▶ **GOAL**:
Quote the whole listing word for word. Do not include the pictures.

▶ **DATASET EXTRACT**:
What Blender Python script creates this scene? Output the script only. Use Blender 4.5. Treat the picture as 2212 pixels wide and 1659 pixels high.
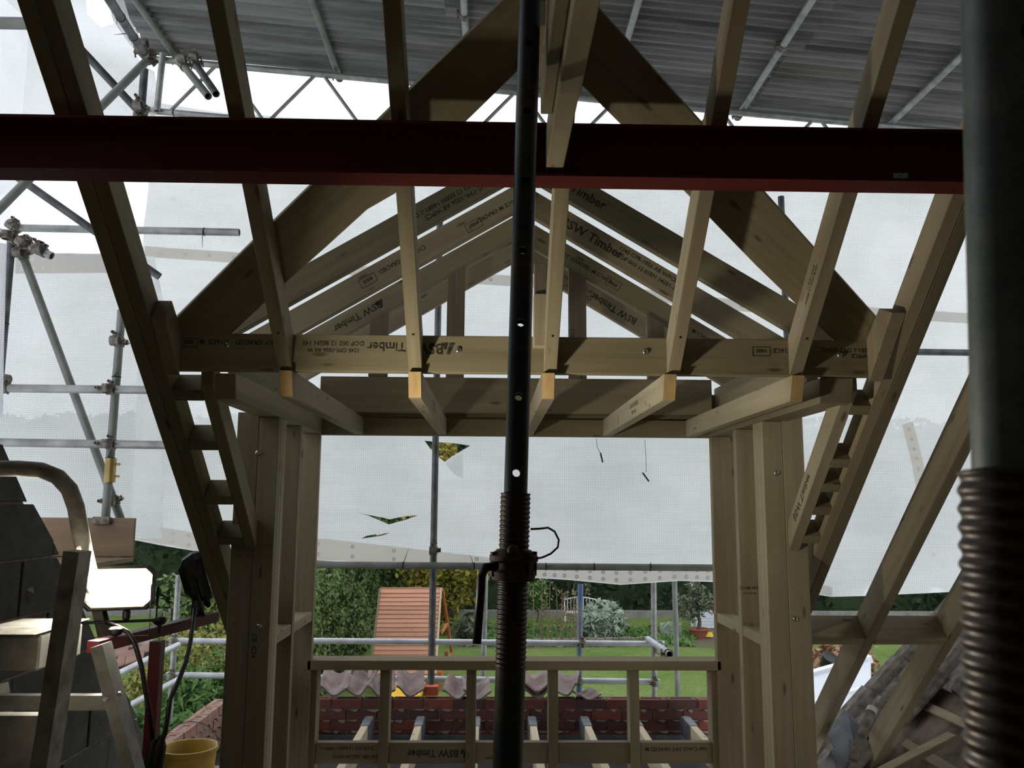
import bpy, bmesh, math, random
import numpy as np
from mathutils import Vector, Matrix, noise
from mathutils.geometry import delaunay_2d_cdt
for o in list(bpy.data.objects): bpy.data.objects.remove(o)
scene = bpy.context.scene
C = scene.collection
rnd = random.Random(7)
R = math.radians
# ---------------------------------------------------------------- camera
FPX, PCX, PCY = 1790.0, 1106.0, 829.5          # focal length and centre in pixels of the 2212 x 1659 frame
EYE = Vector((0, 0, 1.6))
def _basis(yaw, pitch, roll):
    y, p, r = R(yaw), R(pitch), R(roll)
    f = Vector((math.sin(y)*math.cos(p), math.cos(y)*math.cos(p), math.sin(p)))
    rt = Vector((math.cos(y), -math.sin(y), 0)); up = rt.cross(f)
    return rt*math.cos(r)+up*math.sin(r), up*math.cos(r)-rt*math.sin(r), f
RT, UP, FW = _basis(1.3, 8.2, 0.35)
cam = bpy.data.cameras.new('camera'); cam.sensor_width = 36.0; cam.lens = 36.0*FPX/2212
cam.clip_start = 0.02; cam.clip_end = 400
cam.dof.use_dof = True; cam.dof.focus_distance = 3.4; cam.dof.aperture_fstop = 13.0
camo = bpy.data.objects.new('camera', cam); C.objects.link(camo)
M3 = Matrix((RT, UP, -FW)).transposed(); camo.matrix_world = Matrix.Translation(EYE) @ M3.to_4x4()
scene.camera = camo
# ---------------------------------------------------------------- overcast sky
w = bpy.data.worlds.new('overcast_sky'); scene.world = w; w.use_nodes = True
nt = w.node_tree; bg = nt.nodes['Background']
tc = nt.nodes.new('ShaderNodeTexCoord'); nz = nt.nodes.new('ShaderNodeTexNoise'); cr = nt.nodes.new('ShaderNodeValToRGB')
nz.inputs['Scale'].default_value = 2.2; nz.inputs['Detail'].default_value = 4
cr.color_ramp.elements[0].position = .35; cr.color_ramp.elements[0].color = (.80, .84, .93, 1)
cr.color_ramp.elements[1].position = .62; cr.color_ramp.elements[1].color = (.95, .97, 1, 1)
nt.links.new(tc.outputs['Generated'], nz.inputs['Vector']); nt.links.new(nz.outputs['Fac'], cr.inputs['Fac'])
nt.links.new(cr.outputs['Color'], bg.inputs['Color']); bg.inputs['Strength'].default_value = 1.3
vs = scene.view_settings; vs.view_transform = 'Standard'; vs.look = 'None'; vs.gamma = 1; vs.use_curve_mapping = False
vs.exposure = 0.18
# ---------------------------------------------------------------- pixel rays (photograph frame) met with planes of the place
def ray(px, py): return RT*((px-PCX)/FPX) + UP*((PCY-py)/FPX) + FW
def at(px, py, Y): d = ray(px, py); return EYE + d*(Y/d.y)
def atz(px, py, Z): d = ray(px, py); return EYE + d*((Z-1.6)/d.z)
def atx(px, py, X): d = ray(px, py); return EYE + d*(X/d.x)
def atp(px, py, n, q): d = ray(px, py); n = Vector(n); return EYE + d*((Vector(q)-EYE).dot(n)/n.dot(d))
# ---------------------------------------------------------------- materials
def lin(r, g, b): return tuple((c/255/12.92 if c/255 <= .04045 else ((c/255+.055)/1.055)**2.4) for c in (r, g, b)) + (1,)
class NT:
    def __init__(s, name):
        s.m = bpy.data.materials.new(name); s.m.use_nodes = True; s.t = s.m.node_tree
        s.b = s.t.nodes['Principled BSDF']; s.out = s.t.nodes['Material Output']
    def n(s, typ, **kw):
        nd = s.t.nodes.new('ShaderNode'+typ)
        for k, v in kw.items():
            if k in nd.inputs: nd.inputs[k].default_value = v
            else: setattr(nd, k, v)
        return nd
    def l(s, a, b): s.t.links.new(a, b)
    def math(s, op, a, b=None, clamp=False):
        nd = s.t.nodes.new('ShaderNodeMath'); nd.operation = op; nd.use_clamp = clamp
        for i, x in enumerate((a, b)):
            if x is None: continue
            if isinstance(x, (int, float)): nd.inputs[i].default_value = x
            else: s.l(x, nd.inputs[i])
        return nd.outputs[0]
    def mix(s, f, a, b, mode='MIX'):
        nd = s.t.nodes.new('ShaderNodeMix'); nd.data_type = 'RGBA'; nd.blend_type = mode
        for i, x in ((0, f), (6, a), (7, b)):
            if isinstance(x, (int, float, tuple)): nd.inputs[i].default_value = x
            else: s.l(x, nd.inputs[i])
        return nd.outputs[2]
    def ramp(s, f, *stops):
        nd = s.t.nodes.new('ShaderNodeValToRGB'); e = nd.color_ramp.elements
        while len(e) < len(stops): e.new(.5)
        for x, (p, c) in zip(e, stops): x.position = p; x.color = c
        s.l(f, nd.inputs[0]); return nd.outputs[0]
    def vec(s, scale=(1, 1, 1), src='gr', rand=37.0):
        if src == 'gr': a = s.n('Attribute', attribute_name='gr').outputs['Vector']
        else: a = s.n('TexCoord').outputs['Object']
        if rand:
            oi = s.n('ObjectInfo'); rv = s.math('MULTIPLY', oi.outputs['Random'], rand)
            ad = s.n('VectorMath', operation='ADD'); s.l(a, ad.inputs[0]); s.l(rv, ad.inputs[1]); a = ad.outputs[0]
        mp = s.n('VectorMath', operation='MULTIPLY'); s.l(a, mp.inputs[0]); mp.inputs[1].default_value = scale
        return mp.outputs[0]
    def noise(s, v, scale, detail=3, rough=.55):
        nd = s.n('TexNoise', Scale=scale, Detail=detail, Roughness=rough); s.l(v, nd.inputs['Vector']); return nd.outputs['Fac']
    def bump(s, h, strength=.3, dist=.004):
        nd = s.n('Bump', Strength=strength, Distance=dist); s.l(h, nd.inputs['Height']); s.l(nd.outputs[0], s.b.inputs['Normal'])
    def fin(s, col=None, rough=.7, metal=0., spec=.5):
        if col is not None:
            if isinstance(col, tuple): s.b.inputs['Base Color'].default_value = col
            else: s.l(col, s.b.inputs['Base Color'])
        if isinstance(rough, (int, float)): s.b.inputs['Roughness'].default_value = rough
        else: s.l(rough, s.b.inputs['Roughness'])
        s.b.inputs['Metallic'].default_value = metal; s.b.inputs['Specular IOR Level'].default_value = spec
        return s.m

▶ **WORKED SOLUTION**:
What Blender Python script creates this scene? Output the script only. Use Blender 4.5. Treat the picture as 2212 pixels wide and 1659 pixels high.
import bpy, bmesh, math, random
import numpy as np
from mathutils import Vector, Matrix, noise
from mathutils.geometry import delaunay_2d_cdt
for o in list(bpy.data.objects): bpy.data.objects.remove(o)
scene = bpy.context.scene
C = scene.collection
rnd = random.Random(7)
R = math.radians
# ---------------------------------------------------------------- camera
FPX, PCX, PCY = 1790.0, 1106.0, 829.5          # focal length and centre in pixels of the 2212 x 1659 frame
EYE = Vector((0, 0, 1.6))
def _basis(yaw, pitch, roll):
    y, p, r = R(yaw), R(pitch), R(roll)
    f = Vector((math.sin(y)*math.cos(p), math.cos(y)*math.cos(p), math.sin(p)))
    rt = Vector((math.cos(y), -math.sin(y), 0)); up = rt.cross(f)
    return rt*math.cos(r)+up*math.sin(r), up*math.cos(r)-rt*math.sin(r), f
RT, UP, FW = _basis(1.3, 8.2, 0.35)
cam = bpy.data.cameras.new('camera'); cam.sensor_width = 36.0; cam.lens = 36.0*FPX/2212
cam.clip_start = 0.02; cam.clip_end = 400
cam.dof.use_dof = True; cam.dof.focus_distance = 3.4; cam.dof.aperture_fstop = 13.0
camo = bpy.data.objects.new('camera', cam); C.objects.link(camo)
M3 = Matrix((RT, UP, -FW)).transposed(); camo.matrix_world = Matrix.Translation(EYE) @ M3.to_4x4()
scene.camera = camo
# ---------------------------------------------------------------- overcast sky
w = bpy.data.worlds.new('overcast_sky'); scene.world = w; w.use_nodes = True
nt = w.node_tree; bg = nt.nodes['Background']
tc = nt.nodes.new('ShaderNodeTexCoord'); nz = nt.nodes.new('ShaderNodeTexNoise'); cr = nt.nodes.new('ShaderNodeValToRGB')
nz.inputs['Scale'].default_value = 2.2; nz.inputs['Detail'].default_value = 4
cr.color_ramp.elements[0].position = .35; cr.color_ramp.elements[0].color = (.80, .84, .93, 1)
cr.color_ramp.elements[1].position = .62; cr.color_ramp.elements[1].color = (.95, .97, 1, 1)
nt.links.new(tc.outputs['Generated'], nz.inputs['Vector']); nt.links.new(nz.outputs['Fac'], cr.inputs['Fac'])
nt.links.new(cr.outputs['Color'], bg.inputs['Color']); bg.inputs['Strength'].default_value = 1.3
vs = scene.view_settings; vs.view_transform = 'Standard'; vs.look = 'None'; vs.gamma = 1; vs.use_curve_mapping = False
vs.exposure = 0.18
# ---------------------------------------------------------------- pixel rays (photograph frame) met with planes of the place
def ray(px, py): return RT*((px-PCX)/FPX) + UP*((PCY-py)/FPX) + FW
def at(px, py, Y): d = ray(px, py); return EYE + d*(Y/d.y)
def atz(px, py, Z): d = ray(px, py); return EYE + d*((Z-1.6)/d.z)
def atx(px, py, X): d = ray(px, py); return EYE + d*(X/d.x)
def atp(px, py, n, q): d = ray(px, py); n = Vector(n); return EYE + d*((Vector(q)-EYE).dot(n)/n.dot(d))
# ---------------------------------------------------------------- materials
def lin(r, g, b): return tuple((c/255/12.92 if c/255 <= .04045 else ((c/255+.055)/1.055)**2.4) for c in (r, g, b)) + (1,)
class NT:
    def __init__(s, name):
        s.m = bpy.data.materials.new(name); s.m.use_nodes = True; s.t = s.m.node_tree
        s.b = s.t.nodes['Principled BSDF']; s.out = s.t.nodes['Material Output']
    def n(s, typ, **kw):
        nd = s.t.nodes.new('ShaderNode'+typ)
        for k, v in kw.items():
            if k in nd.inputs: nd.inputs[k].default_value = v
            else: setattr(nd, k, v)
        return nd
    def l(s, a, b): s.t.links.new(a, b)
    def math(s, op, a, b=None, clamp=False):
        nd = s.t.nodes.new('ShaderNodeMath'); nd.operation = op; nd.use_clamp = clamp
        for i, x in enumerate((a, b)):
            if x is None: continue
            if isinstance(x, (int, float)): nd.inputs[i].default_value = x
            else: s.l(x, nd.inputs[i])
        return nd.outputs[0]
    def mix(s, f, a, b, mode='MIX'):
        nd = s.t.nodes.new('ShaderNodeMix'); nd.data_type = 'RGBA'; nd.blend_type = mode
        for i, x in ((0, f), (6, a), (7, b)):
            if isinstance(x, (int, float, tuple)): nd.inputs[i].default_value = x
            else: s.l(x, nd.inputs[i])
        return nd.outputs[2]
    def ramp(s, f, *stops):
        nd = s.t.nodes.new('ShaderNodeValToRGB'); e = nd.color_ramp.elements
        while len(e) < len(stops): e.new(.5)
        for x, (p, c) in zip(e, stops): x.position = p; x.color = c
        s.l(f, nd.inputs[0]); return nd.outputs[0]
    def vec(s, scale=(1, 1, 1), src='gr', rand=37.0):
        if src == 'gr': a = s.n('Attribute', attribute_name='gr').outputs['Vector']
        else: a = s.n('TexCoord').outputs['Object']
        if rand:
            oi = s.n('ObjectInfo'); rv = s.math('MULTIPLY', oi.outputs['Random'], rand)
            ad = s.n('VectorMath', operation='ADD'); s.l(a, ad.inputs[0]); s.l(rv, ad.inputs[1]); a = ad.outputs[0]
        mp = s.n('VectorMath', operation='MULTIPLY'); s.l(a, mp.inputs[0]); mp.inputs[1].default_value = scale
        return mp.outputs[0]
    def noise(s, v, scale, detail=3, rough=.55):
        nd = s.n('TexNoise', Scale=scale, Detail=detail, Roughness=rough); s.l(v, nd.inputs['Vector']); return nd.outputs['Fac']
    def bump(s, h, strength=.3, dist=.004):
        nd = s.n('Bump', Strength=strength, Distance=dist); s.l(h, nd.inputs['Height']); s.l(nd.outputs[0], s.b.inputs['Normal'])
    def fin(s, col=None, rough=.7, metal=0., spec=.5):
        if col is not None:
            if isinstance(col, tuple): s.b.inputs['Base Color'].default_value = col
            else: s.l(col, s.b.inputs['Base Color'])
        if isinstance(rough, (int, float)): s.b.inputs['Roughness'].default_value = rough
        else: s.l(rough, s.b.inputs['Roughness'])
        s.b.inputs['Metallic'].default_value = metal; s.b.inputs['Specular IOR Level'].default_value = spec
        return s.m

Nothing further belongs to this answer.